WHAT THIS TASK INVOLVES:
Lines containing "scene" are to be counted. Report the count alone.
[Start]
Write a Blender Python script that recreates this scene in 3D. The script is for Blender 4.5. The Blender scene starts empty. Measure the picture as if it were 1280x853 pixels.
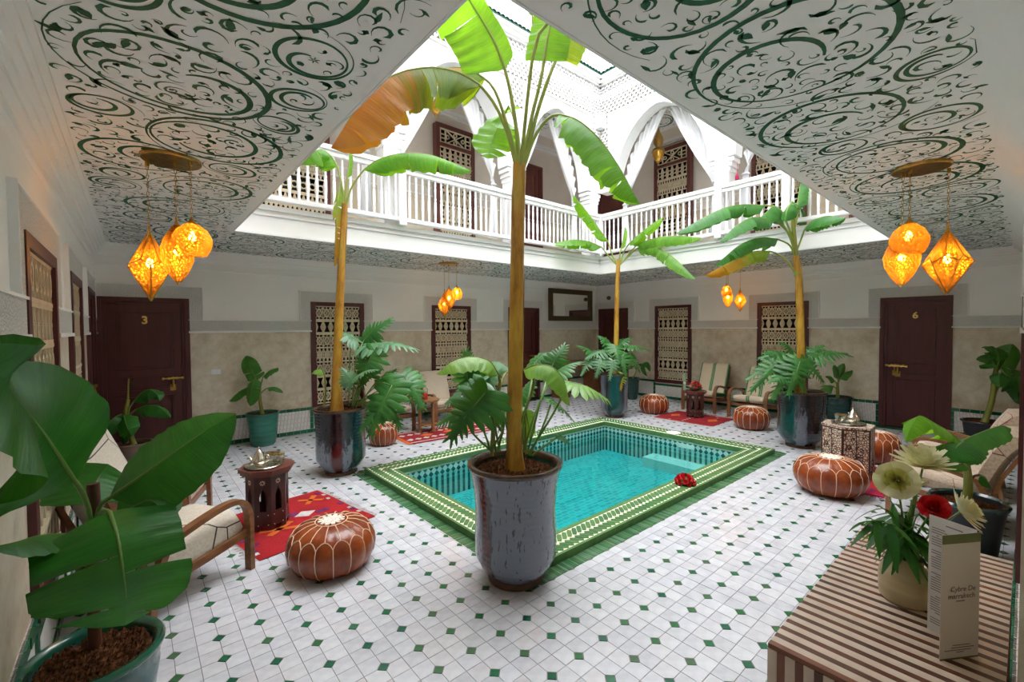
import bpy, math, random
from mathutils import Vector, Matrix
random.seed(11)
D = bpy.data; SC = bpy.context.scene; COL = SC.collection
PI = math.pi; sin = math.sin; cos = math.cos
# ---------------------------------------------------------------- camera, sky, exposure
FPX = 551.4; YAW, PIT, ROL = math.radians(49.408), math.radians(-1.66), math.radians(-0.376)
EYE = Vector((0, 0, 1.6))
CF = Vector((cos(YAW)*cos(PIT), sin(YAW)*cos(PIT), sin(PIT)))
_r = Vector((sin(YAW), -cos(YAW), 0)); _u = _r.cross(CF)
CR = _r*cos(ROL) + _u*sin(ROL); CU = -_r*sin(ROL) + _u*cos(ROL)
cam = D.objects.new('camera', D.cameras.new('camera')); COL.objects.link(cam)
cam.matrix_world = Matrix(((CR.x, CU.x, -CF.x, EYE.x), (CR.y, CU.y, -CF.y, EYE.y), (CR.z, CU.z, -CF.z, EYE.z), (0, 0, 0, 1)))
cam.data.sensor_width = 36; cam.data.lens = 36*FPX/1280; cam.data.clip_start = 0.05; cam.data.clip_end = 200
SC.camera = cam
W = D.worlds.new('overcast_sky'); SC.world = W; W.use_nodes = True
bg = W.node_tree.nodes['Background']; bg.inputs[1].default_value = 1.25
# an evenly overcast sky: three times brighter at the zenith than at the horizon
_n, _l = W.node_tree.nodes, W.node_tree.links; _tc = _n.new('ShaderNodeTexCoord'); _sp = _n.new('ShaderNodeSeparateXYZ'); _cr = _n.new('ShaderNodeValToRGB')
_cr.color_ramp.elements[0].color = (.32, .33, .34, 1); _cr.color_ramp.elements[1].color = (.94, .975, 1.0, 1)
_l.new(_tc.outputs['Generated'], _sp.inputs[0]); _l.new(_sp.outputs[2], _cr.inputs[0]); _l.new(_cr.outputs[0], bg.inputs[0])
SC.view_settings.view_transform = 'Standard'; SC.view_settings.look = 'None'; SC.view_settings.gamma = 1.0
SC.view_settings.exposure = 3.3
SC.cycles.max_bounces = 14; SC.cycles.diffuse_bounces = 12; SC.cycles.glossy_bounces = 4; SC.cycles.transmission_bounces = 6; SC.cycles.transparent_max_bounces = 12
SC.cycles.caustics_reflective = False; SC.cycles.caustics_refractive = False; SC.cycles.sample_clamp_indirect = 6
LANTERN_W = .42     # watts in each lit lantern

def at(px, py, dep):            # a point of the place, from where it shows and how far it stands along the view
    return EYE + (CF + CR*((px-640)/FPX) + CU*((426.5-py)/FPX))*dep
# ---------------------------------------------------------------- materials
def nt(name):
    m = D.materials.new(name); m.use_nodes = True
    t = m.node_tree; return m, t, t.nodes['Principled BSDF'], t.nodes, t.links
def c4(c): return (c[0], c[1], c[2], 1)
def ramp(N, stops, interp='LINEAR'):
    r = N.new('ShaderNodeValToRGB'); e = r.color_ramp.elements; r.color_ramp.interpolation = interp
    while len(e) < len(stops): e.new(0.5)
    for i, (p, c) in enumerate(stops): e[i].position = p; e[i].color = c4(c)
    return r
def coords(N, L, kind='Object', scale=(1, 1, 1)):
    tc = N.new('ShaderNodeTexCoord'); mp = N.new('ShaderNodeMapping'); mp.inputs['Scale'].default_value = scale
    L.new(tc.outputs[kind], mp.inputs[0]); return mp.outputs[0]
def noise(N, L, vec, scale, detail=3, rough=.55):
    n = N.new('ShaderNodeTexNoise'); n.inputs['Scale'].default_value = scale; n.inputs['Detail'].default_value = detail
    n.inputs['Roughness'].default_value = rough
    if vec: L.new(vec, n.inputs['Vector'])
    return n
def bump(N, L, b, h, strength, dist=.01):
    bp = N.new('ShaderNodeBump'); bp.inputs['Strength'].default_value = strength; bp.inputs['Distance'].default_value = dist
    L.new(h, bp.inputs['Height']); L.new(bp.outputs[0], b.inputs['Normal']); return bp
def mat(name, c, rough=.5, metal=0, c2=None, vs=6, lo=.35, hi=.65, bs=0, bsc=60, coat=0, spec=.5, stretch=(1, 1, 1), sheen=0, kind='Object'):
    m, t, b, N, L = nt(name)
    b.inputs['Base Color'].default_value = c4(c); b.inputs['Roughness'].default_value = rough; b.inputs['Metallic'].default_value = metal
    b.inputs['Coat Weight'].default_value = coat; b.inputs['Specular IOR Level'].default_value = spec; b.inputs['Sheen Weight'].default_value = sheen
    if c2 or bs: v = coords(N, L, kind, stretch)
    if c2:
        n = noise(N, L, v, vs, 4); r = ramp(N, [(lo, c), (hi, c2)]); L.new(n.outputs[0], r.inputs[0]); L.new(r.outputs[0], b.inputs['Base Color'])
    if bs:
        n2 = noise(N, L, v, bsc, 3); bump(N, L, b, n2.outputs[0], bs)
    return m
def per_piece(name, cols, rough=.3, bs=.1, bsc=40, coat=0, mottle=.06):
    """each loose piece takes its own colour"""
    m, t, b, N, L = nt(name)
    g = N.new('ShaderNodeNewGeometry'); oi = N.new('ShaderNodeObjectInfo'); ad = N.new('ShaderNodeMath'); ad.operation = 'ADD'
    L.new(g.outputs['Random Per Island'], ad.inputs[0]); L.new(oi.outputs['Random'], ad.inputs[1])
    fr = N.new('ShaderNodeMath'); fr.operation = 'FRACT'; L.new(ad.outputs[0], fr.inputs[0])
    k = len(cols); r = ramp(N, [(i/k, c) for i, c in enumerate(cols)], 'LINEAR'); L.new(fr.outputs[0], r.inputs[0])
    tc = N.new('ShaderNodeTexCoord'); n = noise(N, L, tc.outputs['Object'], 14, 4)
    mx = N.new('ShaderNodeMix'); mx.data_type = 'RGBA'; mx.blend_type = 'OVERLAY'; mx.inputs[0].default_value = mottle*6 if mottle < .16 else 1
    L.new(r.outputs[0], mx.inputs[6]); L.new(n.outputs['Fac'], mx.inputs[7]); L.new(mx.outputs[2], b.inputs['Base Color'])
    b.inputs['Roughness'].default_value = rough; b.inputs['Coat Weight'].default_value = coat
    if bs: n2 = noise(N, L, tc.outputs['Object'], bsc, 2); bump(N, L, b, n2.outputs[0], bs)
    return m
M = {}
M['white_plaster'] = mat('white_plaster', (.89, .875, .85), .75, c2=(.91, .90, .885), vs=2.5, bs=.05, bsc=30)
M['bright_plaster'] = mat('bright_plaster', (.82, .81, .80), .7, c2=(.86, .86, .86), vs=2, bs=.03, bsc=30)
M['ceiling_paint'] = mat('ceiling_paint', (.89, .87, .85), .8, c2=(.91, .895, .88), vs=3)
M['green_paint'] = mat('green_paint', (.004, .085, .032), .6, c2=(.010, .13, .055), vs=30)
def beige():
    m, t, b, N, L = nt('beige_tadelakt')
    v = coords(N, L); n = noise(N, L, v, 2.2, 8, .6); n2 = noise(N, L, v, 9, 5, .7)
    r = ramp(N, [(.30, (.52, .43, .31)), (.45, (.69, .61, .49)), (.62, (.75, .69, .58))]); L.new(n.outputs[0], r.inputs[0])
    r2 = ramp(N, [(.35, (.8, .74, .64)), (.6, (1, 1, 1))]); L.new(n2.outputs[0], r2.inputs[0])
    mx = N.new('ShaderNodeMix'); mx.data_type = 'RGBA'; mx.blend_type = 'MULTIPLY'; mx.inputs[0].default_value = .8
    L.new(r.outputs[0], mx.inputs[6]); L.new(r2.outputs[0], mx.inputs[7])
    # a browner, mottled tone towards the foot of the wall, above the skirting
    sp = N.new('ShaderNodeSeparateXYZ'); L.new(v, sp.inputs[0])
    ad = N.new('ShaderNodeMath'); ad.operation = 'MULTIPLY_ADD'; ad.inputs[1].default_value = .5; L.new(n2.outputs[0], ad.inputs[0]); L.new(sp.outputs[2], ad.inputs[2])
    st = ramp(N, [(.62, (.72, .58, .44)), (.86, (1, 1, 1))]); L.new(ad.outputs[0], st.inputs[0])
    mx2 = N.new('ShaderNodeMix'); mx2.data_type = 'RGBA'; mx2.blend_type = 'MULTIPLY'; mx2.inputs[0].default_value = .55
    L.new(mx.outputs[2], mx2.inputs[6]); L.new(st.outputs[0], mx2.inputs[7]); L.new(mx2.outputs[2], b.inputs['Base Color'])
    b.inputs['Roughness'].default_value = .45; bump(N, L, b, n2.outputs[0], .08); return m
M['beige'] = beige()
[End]
EXERCISE SOLUTION:
2